15.11.2016, 12:58
(14.11.2016 20:13)Aguyar schrieb: [ -> ]Mit der "Königswürde" wäre ich skeptisch. Im "Bello Gallico" wird dieselbe Motivation für den Tod des Helvetiers Orgetorix verantwortlich gemacht. Auch er soll nach der Königswürde gestrebt haben - und der war Kelte, nicht Germane.
Ich habe sowieso den Eindruck, dass die römischen Begriffe "rex" und "dux" für germanische Anführer resp. "Fürsten" eher Verlegenheitsbezeichnungen waren und die Römer eigentlich keine Ahnung hatten, wie die Germanen ihre Anführer bezeichneten - wenn es denn überhaupt eine einheitliche germanische Herrschaftsordnung gab.
Ich selbst bin mal auf die Nase gefallen, als ich versucht habe, die Begriffe "rex" und "dux" (u.a. auch bei Tacitus erwähnt) gemäss Übersetzung auf die frühmittelalterlichen Bezeichnungen "künic" (König) und "herizogo" (Herzog) zu beziehen.

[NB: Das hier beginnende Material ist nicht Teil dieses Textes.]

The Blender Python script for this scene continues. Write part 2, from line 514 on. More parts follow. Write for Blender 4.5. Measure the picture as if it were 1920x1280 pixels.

Und da Tacitus schreibt, dass im Gegensatz zum "rex" der "dux" gewählt wurde, habe ich geschlossen, dass der Unterschied zwischen dem frühmittelalterlichen König und Herzog darin bestanden haben müsse, dass der König seine Herrschaft auf Grund seiner Abstammung (Geblütsrecht, Königsheil) ausgeübt habe während der Herzog eben vom Thing mehr oder weniger demokratisch als Kriegsanführer gewählt (zeitlich limitiert) worden sei.
Diese Theorie war allerdings nicht stimmig. Der grösste Schönheitsfehler bestand darin, dass keine einzige Quelle existiert, welche die Wahl irgendeines Herzogs bestätigen würde. Die Herzöge waren allesamt entweder von Königen eingesetzt worden oder herrschten über ihren "Stamm" aufgrund ihrer Abstammung.
Dass Tacitus jetzt mit der "Wahl des dux" gelogen hat, glaube ich dennoch nicht. Es ist einfach nur so, dass die frühmittelalterlichen Könige und Herzöge (die küng und herizogo) des 8. Jahrhundert (früheste Ewähnung eines "Herizogo") eben nicht mit den von den Römern erwähnten germanischen "rex" und "dux" der Germanen identisch sind. Es gibt im Frühmittelalter nicht den geringstgen Hinweis auf Herzöge, die nicht edler Abstimmung waren, sondern nur aufgrund ihrer Tüchtigkeit gewählt wurden, wie es Tacitus vom dux der Germanen berichtet.
Man weiss schlicht und ergreifend nicht, wie die Germanen selbst ihre Anführer zu Zeiten von Tacitus oder von Cäsar nannten - wie man überhaupt auch kaum etwas über ihre Organisations- oder Herrschaftsform zu jener Zeit weiss.
Wir haben 2 bekannte Beispiele für Herzöge. Das sind Widukind und Arminius. Beide Male hat es vielleicht gar keine formale Wahl gegeben. Sie gewannen einfach viele Unterstützer.
Über die Bestimmung der militärischen Anführer im Feldzug der Ubier gegen die Sueben hat Cäsar uns leider keine Informationen gegeben, ob hier lokale Things gewählt haben o. der Ältestenrat die Anführer bestimmt hat.